В условиях этой сковывающей, в значительной мере искусственной тактической системы прусскому королю Фридриху II удалось в Силезских и Семилетней войнах одержать ряд побед над своими противниками (австрийцами, в одном случае — французами и русскими), иногда — при значительном превосходстве последних в силах. Упорным, хотя и носившим характер механической муштровки, обучением Фридрих II добился сравнительно высокой тактической подвижности своих войск, что позволяло ему более или менее успешно маневрировать на поле сражения нерасчлененным боевым порядком. Между тем австрийцы вели себя совершенно пассивно и этим давали Фридриху возможность беспрепятственно занимать наивыгоднейшее положение для атаки.
Типичным приемом Фридриха II было нанесение удара противнику во фланг, для чего прусский король развертывал свои войска приблизительно перпендикулярно к фронту обороняющегося. Попутно замечу, что если этот маневр создавал пруссакам реальное преимущество, то известный «косой боевой порядок» их пехоты (уступное расположение батальонов в боевых линиях) не имел важного значения; он лишь облегчал в некоторой мере продвижение линий при наступлении.

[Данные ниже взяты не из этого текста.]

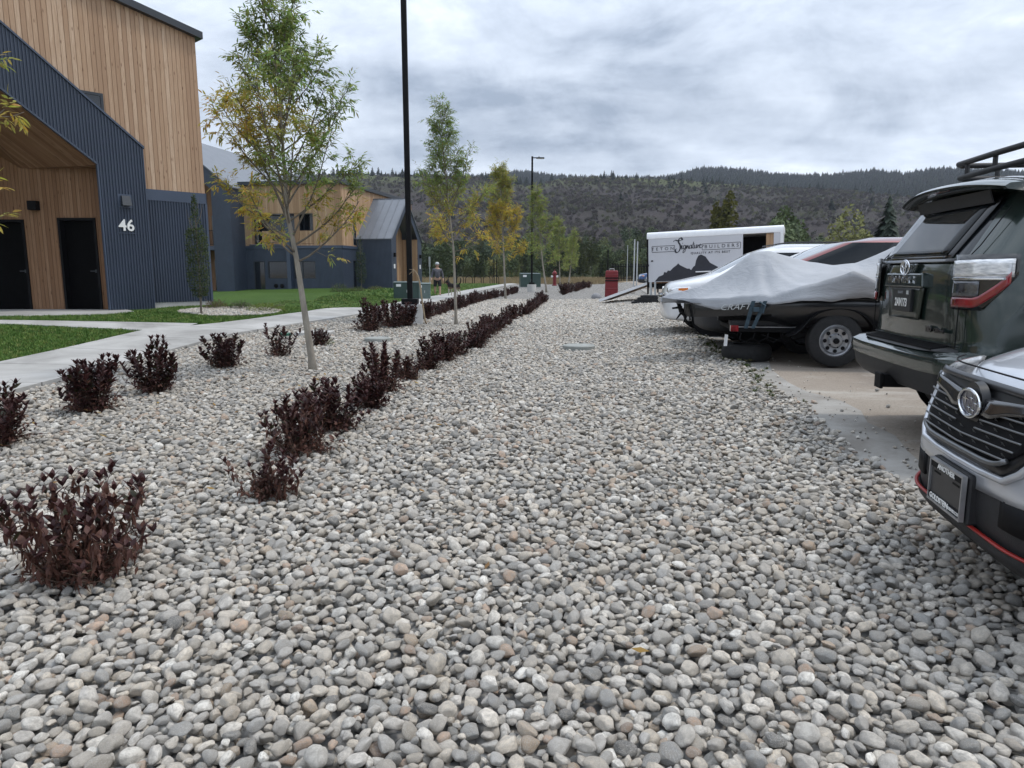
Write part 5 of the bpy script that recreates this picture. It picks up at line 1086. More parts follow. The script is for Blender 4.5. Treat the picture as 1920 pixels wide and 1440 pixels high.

Подчеркиваю, что успехи Фридриха II основывались на приверженности к шаблонам, пассивности и, сверх того, на невысоких качествах войск его противников (особенно пехоты). Сражения с русскими войсками показали, что тактика Фридриха II только лишь в ограниченных условиях могла приносить решительный успех.
В области стратегии, в отличие от тактики, взгляды, которых придерживались в русских вооруженных силах на протяжении всего XVIII века, в той или иной мере не совпадали с концепциями, господствовавшими в Западной Европе. Положительную роль играло наследие Северной войны, когда политические цели России носили национальный, крупномасштабный характер и соответственно этому русская стратегия строилась на здоровых началах. Однако в середине XVIII века, на исходном рубеже того прогрессивного развития, которое шло во второй половине столетия, в период правления Екатерины, трудно провести резкую границу между отечественными и западноевропейскими стратегическими методами, проявившимися в кампаниях Семилетней войны (хотя в отдельных случаях довольно существенные различия имели место). Причины такого положения лежали в несколько специфическом характере целей и направлений русской политики в Семилетней войне, не носивших столь прогрессивного характера, как те, во имя которых велась Северная война и русско-турецкие войны второй половины XVIII века.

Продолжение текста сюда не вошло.